> [WHAT IS BEING ASKED] Take the entries below and print all of them exactly, please.

### DATA RECORDS

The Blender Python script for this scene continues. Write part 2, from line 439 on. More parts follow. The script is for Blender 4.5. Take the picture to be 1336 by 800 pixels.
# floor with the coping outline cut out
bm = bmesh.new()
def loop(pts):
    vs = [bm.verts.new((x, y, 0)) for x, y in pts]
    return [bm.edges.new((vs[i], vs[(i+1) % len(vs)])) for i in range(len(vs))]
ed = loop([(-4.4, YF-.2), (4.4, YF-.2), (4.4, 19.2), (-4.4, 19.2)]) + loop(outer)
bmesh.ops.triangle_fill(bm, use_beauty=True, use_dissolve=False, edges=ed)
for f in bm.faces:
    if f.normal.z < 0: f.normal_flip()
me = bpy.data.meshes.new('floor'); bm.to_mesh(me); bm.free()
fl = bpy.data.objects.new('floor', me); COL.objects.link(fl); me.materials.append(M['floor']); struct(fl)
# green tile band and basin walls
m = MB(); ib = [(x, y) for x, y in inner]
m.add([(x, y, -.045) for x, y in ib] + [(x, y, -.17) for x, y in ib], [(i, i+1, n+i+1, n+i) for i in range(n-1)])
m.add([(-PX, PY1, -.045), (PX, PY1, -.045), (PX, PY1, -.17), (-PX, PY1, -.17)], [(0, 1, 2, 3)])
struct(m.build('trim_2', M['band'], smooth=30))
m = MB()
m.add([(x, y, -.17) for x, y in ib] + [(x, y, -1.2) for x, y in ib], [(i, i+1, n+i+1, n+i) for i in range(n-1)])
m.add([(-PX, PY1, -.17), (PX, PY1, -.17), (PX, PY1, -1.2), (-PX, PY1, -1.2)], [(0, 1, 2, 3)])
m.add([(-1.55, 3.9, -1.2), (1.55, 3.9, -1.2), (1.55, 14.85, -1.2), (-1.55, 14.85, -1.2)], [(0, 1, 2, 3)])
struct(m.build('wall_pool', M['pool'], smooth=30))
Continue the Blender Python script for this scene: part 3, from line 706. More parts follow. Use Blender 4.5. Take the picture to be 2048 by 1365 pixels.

######

> [REPLY]
The Blender Python script for this scene continues. Write part 2, from line 439 on. More parts follow. The script is for Blender 4.5. Take the picture to be 1336 by 800 pixels.
# floor with the coping outline cut out
bm = bmesh.new()
def loop(pts):
    vs = [bm.verts.new((x, y, 0)) for x, y in pts]
    return [bm.edges.new((vs[i], vs[(i+1) % len(vs)])) for i in range(len(vs))]
ed = loop([(-4.4, YF-.2), (4.4, YF-.2), (4.4, 19.2), (-4.4, 19.2)]) + loop(outer)
bmesh.ops.triangle_fill(bm, use_beauty=True, use_dissolve=False, edges=ed)
for f in bm.faces:
    if f.normal.z < 0: f.normal_flip()
me = bpy.data.meshes.new('floor'); bm.to_mesh(me); bm.free()
fl = bpy.data.objects.new('floor', me); COL.objects.link(fl); me.materials.append(M['floor']); struct(fl)
# green tile band and basin walls
m = MB(); ib = [(x, y) for x, y in inner]
m.add([(x, y, -.045) for x, y in ib] + [(x, y, -.17) for x, y in ib], [(i, i+1, n+i+1, n+i) for i in range(n-1)])
m.add([(-PX, PY1, -.045), (PX, PY1, -.045), (PX, PY1, -.17), (-PX, PY1, -.17)], [(0, 1, 2, 3)])
struct(m.build('trim_2', M['band'], smooth=30))
m = MB()
m.add([(x, y, -.17) for x, y in ib] + [(x, y, -1.2) for x, y in ib], [(i, i+1, n+i+1, n+i) for i in range(n-1)])
m.add([(-PX, PY1, -.17), (PX, PY1, -.17), (PX, PY1, -1.2), (-PX, PY1, -1.2)], [(0, 1, 2, 3)])
m.add([(-1.55, 3.9, -1.2), (1.55, 3.9, -1.2), (1.55, 14.85, -1.2), (-1.55, 14.85, -1.2)], [(0, 1, 2, 3)])
struct(m.build('wall_pool', M['pool'], smooth=30))
Continue the Blender Python script for this scene: part 3, from line 706. More parts follow. Use Blender 4.5. Take the picture to be 2048 by 1365 pixels.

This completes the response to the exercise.